Per Karol Wojtyla il Concilio ha posto le premesse del nuovo cammino della Chiesa nella società contemporanea. Pur essendo la stessa di ieri, la Chiesa vive e realizza in Cristo il suo “oggi”, che ha preso il via soprattutto dal Vaticano II. Il Concilio ha preparato la Chiesa al passaggio dal secondo al terzo millennio dopo la nascita di Cristo. Anche Joseph Ratzinger, dal 1962 al 1965, ha garantito un
rilevante apporto al Concilio Vaticano II come “esperto” e ha
assistito come consultore teologico il cardinale Joseph Frings,
arcivescovo di Colonia. In realtà il lascito conciliare di Wojtyla
e Ratzinger si riscontra in una pluralità di aspetti del pontificato di Francesco. L’anelito sinceramente ecumenico che lo spinge a considerare il primato petrino in termini di servizio alla cristianità e non di dominio, l’impostazione autenticamente universale della sua missione pastorale, il debito di riconoscenza che nell’ultimo mezzo secolo accomuna tutti i pontefici per la straordinaria intuizione di Giovanni XXIII. Un lascito da personalizzare.

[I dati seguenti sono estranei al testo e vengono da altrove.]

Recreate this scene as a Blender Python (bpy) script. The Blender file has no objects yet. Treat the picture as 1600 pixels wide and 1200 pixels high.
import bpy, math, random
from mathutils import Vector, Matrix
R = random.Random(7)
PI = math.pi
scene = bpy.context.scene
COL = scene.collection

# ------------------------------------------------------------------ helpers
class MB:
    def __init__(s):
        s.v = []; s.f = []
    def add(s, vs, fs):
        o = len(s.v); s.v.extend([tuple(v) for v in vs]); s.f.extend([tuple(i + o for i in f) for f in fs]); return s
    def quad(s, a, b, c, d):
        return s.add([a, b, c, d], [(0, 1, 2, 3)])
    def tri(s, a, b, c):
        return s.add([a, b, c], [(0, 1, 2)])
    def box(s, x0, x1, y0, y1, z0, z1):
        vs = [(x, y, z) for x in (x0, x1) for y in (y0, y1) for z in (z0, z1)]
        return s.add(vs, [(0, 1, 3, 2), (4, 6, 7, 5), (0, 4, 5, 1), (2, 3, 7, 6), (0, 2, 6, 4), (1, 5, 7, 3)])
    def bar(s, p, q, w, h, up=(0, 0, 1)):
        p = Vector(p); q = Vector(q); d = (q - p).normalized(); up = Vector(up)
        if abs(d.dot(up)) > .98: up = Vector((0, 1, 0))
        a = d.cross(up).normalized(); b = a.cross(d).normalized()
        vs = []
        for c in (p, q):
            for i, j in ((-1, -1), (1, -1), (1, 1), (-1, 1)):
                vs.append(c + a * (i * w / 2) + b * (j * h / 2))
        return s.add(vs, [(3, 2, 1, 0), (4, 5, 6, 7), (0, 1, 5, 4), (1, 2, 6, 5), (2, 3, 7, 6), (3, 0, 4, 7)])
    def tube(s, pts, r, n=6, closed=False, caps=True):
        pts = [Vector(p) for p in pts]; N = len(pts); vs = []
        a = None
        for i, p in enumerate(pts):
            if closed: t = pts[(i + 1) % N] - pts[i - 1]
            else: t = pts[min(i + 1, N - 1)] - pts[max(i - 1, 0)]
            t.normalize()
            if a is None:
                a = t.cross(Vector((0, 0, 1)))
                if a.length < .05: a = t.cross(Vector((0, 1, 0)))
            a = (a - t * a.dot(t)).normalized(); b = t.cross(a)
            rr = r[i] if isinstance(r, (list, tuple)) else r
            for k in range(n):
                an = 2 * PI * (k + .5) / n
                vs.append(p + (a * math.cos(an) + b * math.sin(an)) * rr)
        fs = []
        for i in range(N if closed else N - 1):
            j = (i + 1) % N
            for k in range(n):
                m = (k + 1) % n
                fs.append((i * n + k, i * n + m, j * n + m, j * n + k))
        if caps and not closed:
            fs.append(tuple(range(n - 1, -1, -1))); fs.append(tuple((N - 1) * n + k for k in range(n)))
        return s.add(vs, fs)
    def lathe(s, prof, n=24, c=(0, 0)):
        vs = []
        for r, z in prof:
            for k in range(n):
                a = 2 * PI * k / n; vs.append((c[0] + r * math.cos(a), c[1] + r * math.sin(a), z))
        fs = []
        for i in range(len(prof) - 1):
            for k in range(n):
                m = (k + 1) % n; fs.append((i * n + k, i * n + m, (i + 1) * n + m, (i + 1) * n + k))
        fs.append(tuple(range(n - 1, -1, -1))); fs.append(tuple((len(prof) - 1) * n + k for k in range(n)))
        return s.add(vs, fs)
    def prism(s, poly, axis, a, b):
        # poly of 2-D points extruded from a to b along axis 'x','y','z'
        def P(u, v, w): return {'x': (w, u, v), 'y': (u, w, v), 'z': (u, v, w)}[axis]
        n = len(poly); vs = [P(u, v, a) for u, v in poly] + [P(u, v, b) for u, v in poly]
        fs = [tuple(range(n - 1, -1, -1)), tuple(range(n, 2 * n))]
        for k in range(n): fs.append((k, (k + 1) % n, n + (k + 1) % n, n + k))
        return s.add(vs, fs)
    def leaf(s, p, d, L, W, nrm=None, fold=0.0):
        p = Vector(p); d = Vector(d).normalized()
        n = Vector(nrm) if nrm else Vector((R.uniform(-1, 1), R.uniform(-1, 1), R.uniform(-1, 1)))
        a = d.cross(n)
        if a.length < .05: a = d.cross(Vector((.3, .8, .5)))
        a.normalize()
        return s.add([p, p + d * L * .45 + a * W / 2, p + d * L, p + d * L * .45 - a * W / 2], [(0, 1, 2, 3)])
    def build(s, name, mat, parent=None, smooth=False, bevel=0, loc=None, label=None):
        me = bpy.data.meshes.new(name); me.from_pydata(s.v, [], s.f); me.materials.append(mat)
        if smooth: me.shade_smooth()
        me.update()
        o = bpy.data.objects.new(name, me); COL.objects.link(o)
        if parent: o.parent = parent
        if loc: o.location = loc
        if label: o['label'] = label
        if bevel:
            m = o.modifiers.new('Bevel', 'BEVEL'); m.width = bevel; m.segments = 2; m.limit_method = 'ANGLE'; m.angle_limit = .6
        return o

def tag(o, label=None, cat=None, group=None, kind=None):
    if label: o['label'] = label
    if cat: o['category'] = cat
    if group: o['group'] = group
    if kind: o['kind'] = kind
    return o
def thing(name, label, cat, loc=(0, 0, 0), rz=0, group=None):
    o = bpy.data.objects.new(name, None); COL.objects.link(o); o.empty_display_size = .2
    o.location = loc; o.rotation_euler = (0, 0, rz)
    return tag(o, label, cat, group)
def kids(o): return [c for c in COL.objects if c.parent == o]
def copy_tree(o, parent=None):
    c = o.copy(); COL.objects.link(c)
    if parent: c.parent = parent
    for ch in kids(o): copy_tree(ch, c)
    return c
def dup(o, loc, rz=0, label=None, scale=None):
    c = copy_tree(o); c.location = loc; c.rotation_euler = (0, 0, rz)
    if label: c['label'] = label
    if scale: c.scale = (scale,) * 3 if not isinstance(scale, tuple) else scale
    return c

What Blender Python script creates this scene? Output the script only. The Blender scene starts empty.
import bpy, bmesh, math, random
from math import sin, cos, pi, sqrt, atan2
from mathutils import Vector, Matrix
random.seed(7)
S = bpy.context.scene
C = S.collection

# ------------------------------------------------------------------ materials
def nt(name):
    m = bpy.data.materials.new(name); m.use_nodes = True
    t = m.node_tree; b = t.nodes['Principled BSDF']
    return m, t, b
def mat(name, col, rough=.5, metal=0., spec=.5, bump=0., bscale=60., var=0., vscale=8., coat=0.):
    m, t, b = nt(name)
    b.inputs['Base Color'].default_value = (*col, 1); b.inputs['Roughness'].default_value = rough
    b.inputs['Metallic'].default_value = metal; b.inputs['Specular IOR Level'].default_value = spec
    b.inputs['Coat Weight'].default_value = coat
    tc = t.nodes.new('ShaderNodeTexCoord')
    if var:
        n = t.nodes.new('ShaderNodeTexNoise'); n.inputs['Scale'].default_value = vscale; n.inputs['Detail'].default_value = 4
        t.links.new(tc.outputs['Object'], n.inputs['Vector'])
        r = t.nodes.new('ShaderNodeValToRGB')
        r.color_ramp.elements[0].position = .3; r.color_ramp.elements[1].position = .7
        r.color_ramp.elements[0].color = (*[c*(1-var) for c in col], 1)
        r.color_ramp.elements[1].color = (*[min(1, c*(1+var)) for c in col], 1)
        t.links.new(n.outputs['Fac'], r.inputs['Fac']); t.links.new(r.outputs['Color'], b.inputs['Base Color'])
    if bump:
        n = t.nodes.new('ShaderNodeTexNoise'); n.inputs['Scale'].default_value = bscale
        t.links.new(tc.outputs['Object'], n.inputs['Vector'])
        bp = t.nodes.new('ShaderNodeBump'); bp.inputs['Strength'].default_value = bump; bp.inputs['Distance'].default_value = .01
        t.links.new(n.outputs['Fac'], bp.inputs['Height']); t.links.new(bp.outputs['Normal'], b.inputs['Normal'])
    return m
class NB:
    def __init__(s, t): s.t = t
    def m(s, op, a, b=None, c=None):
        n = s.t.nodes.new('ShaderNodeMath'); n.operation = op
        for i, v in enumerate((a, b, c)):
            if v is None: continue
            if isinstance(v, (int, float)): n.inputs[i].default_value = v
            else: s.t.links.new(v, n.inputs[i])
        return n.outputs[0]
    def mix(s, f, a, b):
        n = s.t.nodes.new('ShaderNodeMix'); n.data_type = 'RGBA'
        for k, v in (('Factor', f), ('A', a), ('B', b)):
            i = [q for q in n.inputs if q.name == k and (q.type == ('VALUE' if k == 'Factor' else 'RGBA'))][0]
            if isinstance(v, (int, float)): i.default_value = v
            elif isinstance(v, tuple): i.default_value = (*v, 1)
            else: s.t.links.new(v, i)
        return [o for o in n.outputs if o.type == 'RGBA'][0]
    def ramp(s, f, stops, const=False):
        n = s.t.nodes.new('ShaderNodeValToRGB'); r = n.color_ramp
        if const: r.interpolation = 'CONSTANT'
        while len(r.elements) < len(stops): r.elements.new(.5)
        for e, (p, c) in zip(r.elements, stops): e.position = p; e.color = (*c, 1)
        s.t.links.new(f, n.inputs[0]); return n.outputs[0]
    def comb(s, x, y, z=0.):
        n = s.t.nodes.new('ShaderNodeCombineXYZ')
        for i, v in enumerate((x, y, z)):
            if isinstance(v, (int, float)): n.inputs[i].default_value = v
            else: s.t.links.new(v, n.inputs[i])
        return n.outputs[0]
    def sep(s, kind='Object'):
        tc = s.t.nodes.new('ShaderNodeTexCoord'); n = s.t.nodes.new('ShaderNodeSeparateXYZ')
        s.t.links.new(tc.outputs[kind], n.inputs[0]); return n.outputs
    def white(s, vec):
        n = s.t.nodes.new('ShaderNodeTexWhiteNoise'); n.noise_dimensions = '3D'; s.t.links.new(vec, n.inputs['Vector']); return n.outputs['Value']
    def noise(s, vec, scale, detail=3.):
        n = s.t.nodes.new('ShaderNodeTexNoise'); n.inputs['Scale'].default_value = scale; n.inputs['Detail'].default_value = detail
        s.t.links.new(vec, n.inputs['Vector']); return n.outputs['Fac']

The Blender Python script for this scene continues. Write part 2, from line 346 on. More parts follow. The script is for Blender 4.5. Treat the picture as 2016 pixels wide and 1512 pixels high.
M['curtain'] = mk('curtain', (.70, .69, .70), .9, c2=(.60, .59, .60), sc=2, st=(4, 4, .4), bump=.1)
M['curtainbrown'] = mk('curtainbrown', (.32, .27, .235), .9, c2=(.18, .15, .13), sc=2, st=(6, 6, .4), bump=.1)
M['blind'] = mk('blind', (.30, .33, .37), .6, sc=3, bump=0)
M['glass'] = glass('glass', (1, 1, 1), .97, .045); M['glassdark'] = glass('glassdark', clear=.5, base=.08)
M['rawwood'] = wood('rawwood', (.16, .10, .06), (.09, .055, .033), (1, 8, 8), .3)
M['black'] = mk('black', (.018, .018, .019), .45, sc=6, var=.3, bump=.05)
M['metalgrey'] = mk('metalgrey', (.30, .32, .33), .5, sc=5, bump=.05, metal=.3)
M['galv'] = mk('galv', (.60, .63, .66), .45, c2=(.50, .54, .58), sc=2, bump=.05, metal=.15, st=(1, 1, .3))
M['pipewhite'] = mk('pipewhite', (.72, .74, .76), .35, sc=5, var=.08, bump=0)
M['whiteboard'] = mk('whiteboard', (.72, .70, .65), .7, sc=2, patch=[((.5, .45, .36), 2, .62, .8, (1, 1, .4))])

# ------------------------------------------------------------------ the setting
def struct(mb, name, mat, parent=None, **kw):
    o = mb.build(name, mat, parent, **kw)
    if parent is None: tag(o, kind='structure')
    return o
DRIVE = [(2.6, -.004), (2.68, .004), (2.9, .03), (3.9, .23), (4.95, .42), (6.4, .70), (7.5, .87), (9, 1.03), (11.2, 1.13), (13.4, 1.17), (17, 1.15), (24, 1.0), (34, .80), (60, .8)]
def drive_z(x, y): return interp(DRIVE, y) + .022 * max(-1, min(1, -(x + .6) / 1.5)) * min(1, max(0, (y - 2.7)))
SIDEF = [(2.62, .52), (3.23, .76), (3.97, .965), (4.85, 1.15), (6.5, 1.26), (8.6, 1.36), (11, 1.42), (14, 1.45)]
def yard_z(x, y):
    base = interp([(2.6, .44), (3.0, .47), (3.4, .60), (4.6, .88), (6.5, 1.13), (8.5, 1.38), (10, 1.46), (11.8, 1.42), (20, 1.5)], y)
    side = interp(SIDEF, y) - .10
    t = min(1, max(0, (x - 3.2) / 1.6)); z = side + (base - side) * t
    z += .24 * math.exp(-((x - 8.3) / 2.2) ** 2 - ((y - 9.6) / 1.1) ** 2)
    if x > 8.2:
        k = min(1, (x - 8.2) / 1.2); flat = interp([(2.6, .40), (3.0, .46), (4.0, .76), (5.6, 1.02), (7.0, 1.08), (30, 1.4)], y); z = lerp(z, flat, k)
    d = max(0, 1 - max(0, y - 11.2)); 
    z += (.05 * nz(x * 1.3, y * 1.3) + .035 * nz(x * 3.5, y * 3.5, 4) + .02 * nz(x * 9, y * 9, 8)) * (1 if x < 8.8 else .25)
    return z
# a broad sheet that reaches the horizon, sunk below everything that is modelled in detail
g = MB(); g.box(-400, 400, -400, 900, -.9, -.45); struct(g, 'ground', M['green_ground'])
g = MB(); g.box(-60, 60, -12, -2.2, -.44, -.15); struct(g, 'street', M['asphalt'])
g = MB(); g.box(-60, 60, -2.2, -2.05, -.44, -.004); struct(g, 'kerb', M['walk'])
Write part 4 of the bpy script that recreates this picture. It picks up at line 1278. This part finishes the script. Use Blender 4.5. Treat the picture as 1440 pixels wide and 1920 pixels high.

I pontefici rappresentano tutti una parte di una storia organica e continua, sottolinea monsignor Giancarlo Vecerrica, vescovo emerito di Fabriano e Matelica, ideatore della marcia Macerata-Loreto. Le accentuazioni proprie di ciascun pontefice non sono altro che puntualizzazioni e richiami per una attività apostolica più incisiva e rispondente alle esigenze del momento.

Eredità

Definire il papa buono o misericordioso serve soltanto per evidenziare e attirare l’attenzione sull’operato specifico, ma non serve per limitare l’attività di un pontefice. Queste caratterizzazioni, a giudizio di monsignor Vecerrica, vanno usate con molta accuratezza perché sono limitate e qualche volta anche usate ad arte per non solo sottovalutare l’operato pontificio, ma prendono solo aspetti secondari, dimenticando l’essenziale che caratterizza l’attività di ogni pontefice. L’eredità conciliare di Karol Wojtyla e di Joseph Ratzinger consiste nella continua ripresa dei testi e dello spirito del Vaticano II, incarnandoli nella loro grande testimonianza. La lezione del Concilio nell’ insegnamento di Francesco più presente e più richiamata è l’evangelizzazione, come dimostra anche l’esortazione apostolica Evangelii Gaudium. Francesco offre la Chiesa al mondo moderno con una forte apertura. Ed è stato proprio il Papa che Jorge Mario Bergoglio ha canonizzato e sulla cui tomba oggi celebra messa a ribadire il diritto della Chiesa di intervenire, dal punto di vista morale, sulle questioni politiche e sociali, a partire dall’impegno della Santa Sede sul debito internazionale. Un tema che Karol Wojtyla vedeva “riacutizzarsi e aggravarsi in modo preoccupante, come una trama insidiosa”, coinvolgendo “tutti, paesi indebitati e paesi creditori, banche creditrici e istituzioni internazionali”.